Here's how you should let go.

12:17 AM Dacarouselyn ♡ 0 Comments



"Why does it feel like I've lost something I never had ?"

You were so in love with his smooth talking, the way he looked at you like no one else ever mattered, the way he pulled you into his arms, the way he holds your hand like he'll never ever let go, his charisma, his character, his smirk, his deep stare, his lip bite, his seriousness, his goofiness, his honesty, his singing, his rapping, the way he pulls you close enough to plant his lips on you, the way he sends you to your next destination despite being in a rush just so you'll be safe. A true gentleman with a heart of gold. Who knows what he wants, and will tell you everything you need to know.

He kept you up awake at night thinking of him, and runs through your mind for rest of the day when you're awake. He tells you good morning and good night, and ask if you misses him like he does. Oh hell yea I do. Truck loads. He compliments you for being you, asked about your day and gives you encouragement, he'll tell you to work hard and give your best. He'll be there if you needed him and that you should too.

Then one day, everything stopped.
He stopped replying you, he stopped trying to be there for you.
Leaving you hanging, and thinking what's wrong with yourself. Did I say something wrong? What have I done wrong? Are you so caught up with work? Have anything happened to you? You have that urge to pick up the phone and dial his number, spam him texts, or to rush down to wherever he was (if you knew). But you couldn't.

You were just as lost the next few days, knowing he's alive but he's not responding to you. You made wishes, you made up scenarios thinking it would happen, you'd stay by your phone 24/7 to make sure to reply him as soon else he'll probably be missing again, or to pick up his phone by the first ring, you still tried to text him once in awhile asking him out for meals but still, nothing. You start saying "someday, somehow, one day, maybe"

"He not into you"
"He's just playing with you"
"Don't fall anymore"
"You are not his type of girl"
"You're just hurting yourself"
"Are you sure you know him enough to know that you like him?"
I don't, but I just want to. Cause everything with him felt so right..
Painful but true, Your girlfs stayed up worrying about you but you spend your nights drinking and thinking about him. "Stay with us, listen to us. You were so caught up with him you forget he was never yours"
You're stucked between fighting for him and giving up. You asked yourself this same question everyday, "what should I do now?" and you ask your girlfs too. "Do you think he'll love me soon?" "It'll probably be worth the fight right?" "If I persist, he will see my hardwork right ?"

You know it. Very well in fact. He isn't interested in you, and he's not gonna come to you. But you still want to hold on to that 1% chance that he'll love you, that he'll come around and hold you, telling you how sorry and regretful he is for leaving you, for making you upset, for being the reason you're awake every night. "But what if he's just busy?" "What if he's coming around soon?" "What if he's just making sure I really love him?" A girl can dream can't she..

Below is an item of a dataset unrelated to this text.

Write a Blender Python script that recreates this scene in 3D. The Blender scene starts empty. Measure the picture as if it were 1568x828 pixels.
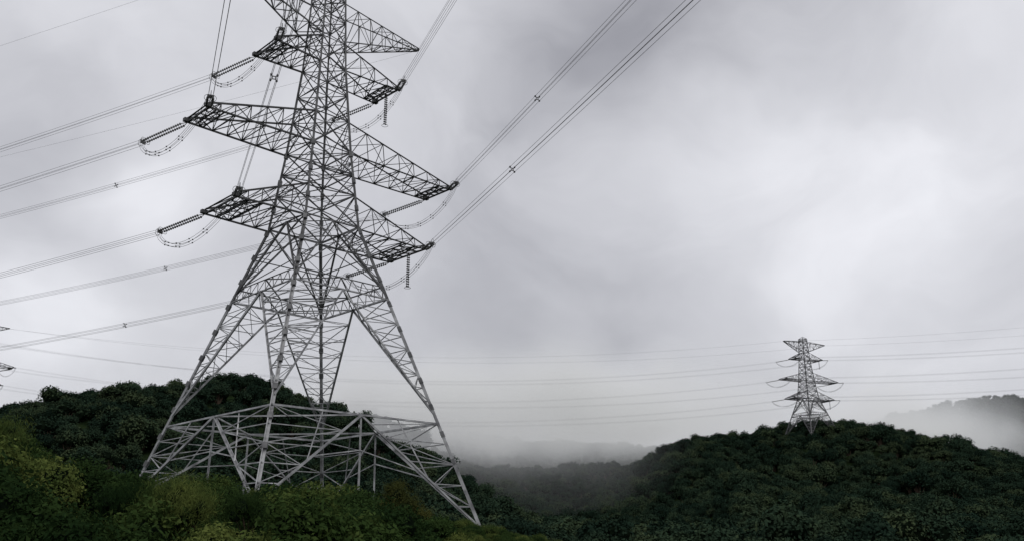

Just maybe, one day, I will wake up to his text.
Someday, we will wake up right beside each other
Someday, we will wake up making meals together.
Someday, we will meet our friends and family.
Someday, we will walk down the aisle together.
Someday, we will travel the world together.
Someday, we will take care of our kids together
Someday, we will grow old together while looking back on all those good ol' times.
Someday, one day..
But I know..
One day, I'll wake up realising its all a dream.
One day, I'll wake up not wishing he was mine.
One day, I'll forget him.
One day, I'll stop missing him.
One day, just one day, I'll wake up and stop crying.
One day.. But that day is still not today.

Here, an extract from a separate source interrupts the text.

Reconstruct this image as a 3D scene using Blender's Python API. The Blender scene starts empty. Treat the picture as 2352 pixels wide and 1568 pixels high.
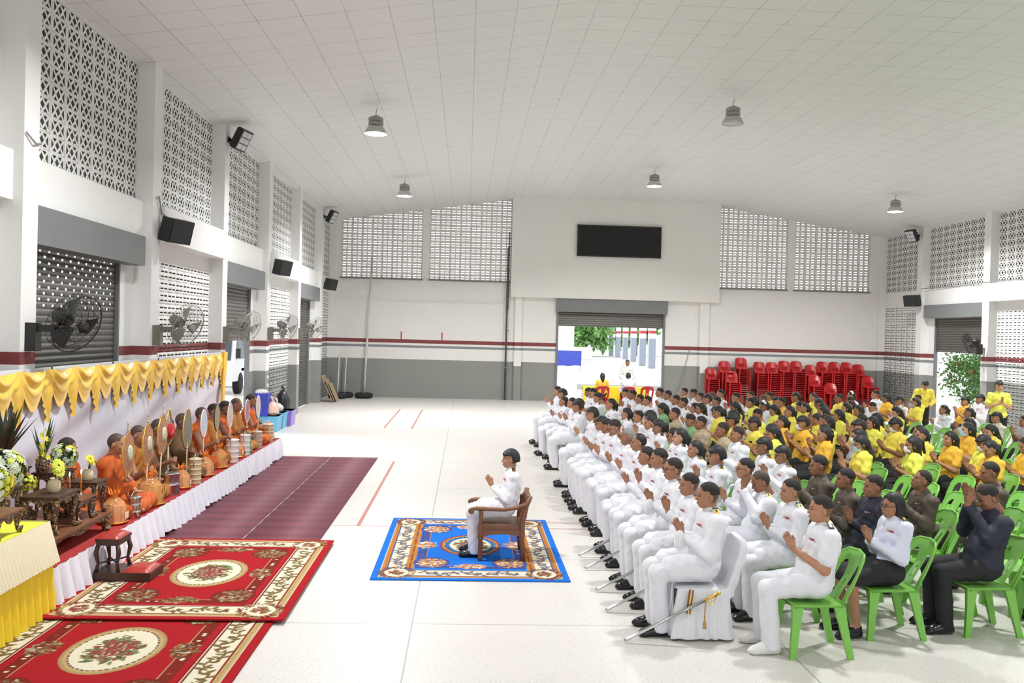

It's gonna take you days, weeks, and even months to slowly let him go, to let everything go. But how are you to do so when everything you do reminds you of him, when he just keeps popping up in your head, when he just doesn't disappear like you wish to.

You don't have to.

Keep him there, keep him in the small boxes in your head, keep him in the back of your head, keep him forever. Because even with his departure from your life, he was once 'yours', he was once the guy who made you the happiest, he was for that moment your universe. Be happy, be proud. For you both had something to look back to, for he once was your everything, for you both once loved.